Взять мою соседку, из которой много лет сосал кровь муж-алкоголик. Соседка – монументальная дама, а-ля мухинская колхозница. А мужик, слабосильный и тщедушный, гонял ее в хвост и в гриву. И никто не понимал, как же так? Почему она если не уйдет от него, то хотя бы в глаз не даст разок, чтобы неповадно было? И только когда глава семейства приказал долго жить в результате очередного запоя, и соседушка разом как-то сдулась, словно жизненной силы лишилась, до народа дошло: а ведь муж-деспот был нужен этой женщине! Вместе с тумаками и зуботычинами, она получала вожделенный статус страдалицы. Воображаемый мученический венок придавал смысл ее довольно бессмысленному существованию. И поэтому никто особо не удивился, когда, не относив траура, вдовица завела себе нового спутника жизни – еще похлеще предыдущего.
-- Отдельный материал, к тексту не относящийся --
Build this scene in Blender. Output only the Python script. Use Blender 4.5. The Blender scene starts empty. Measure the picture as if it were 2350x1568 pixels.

Мы получили возможность, наконец, открыто обсуждать эту тему, но куда-то не туда ломанулись. Мне представляются отвратительными всевозможные флешмобы с рисованием синяков под глазом в знак солидарности с избитыми женами. Более того, я скептически отношусь к организациям кризисных центров для женщин, пострадавших от домашнего насилия. В Казахстане действуют десятки таких центров, наверняка, они гладко отчитываются о своей работе, но вот вам маленькая деталь: когда случилась беда с Баян Есентаевой, ей не предложил помощь ни один такой центр. Даже не связь не вышел. Давайте посмотрим на проблему без розовых очков. Общество нуждается не в очередной ночлежке для жертв (они не решат проблему), не в совместных рейдах с полицией (о, сколько их упало в эту бездну!), а в том, чтобы кто-то пришел и, наконец, вправил нам всем мозги.
Конструктивное обсуждение проблемы будет возможно лишь тогда, когда общество перестанет видеть в женщинах жертв. Когда женщины сами перестанут позиционировать себя жертвами, прекратив излучать флюиды "очаровательной беспомощности" и тем самым активировать в партнере опасную красную кнопку. Ведь насилие – оно не обязательно с ножевыми ранениями и синяками. Оно может быть в виде эмоционального вампиризма, на уровне изматывающих претензий, придирок, насмешек. Оно может быть с тихим голосом и вкрадчивыми манерами, но от этого оно не перестает быть насилием.
А начать надо с самого простого, даже простейшего действия – каждой из нас сесть и подумать: почему мне удобно быть жертвой? Да-да, именно мне и именно — удобно? Какие выгоды это мне сулит?
Ответ придет сам и, уверяю, он вас поразит. А за отрезвлением – так всегда бывает — начнется исцеление.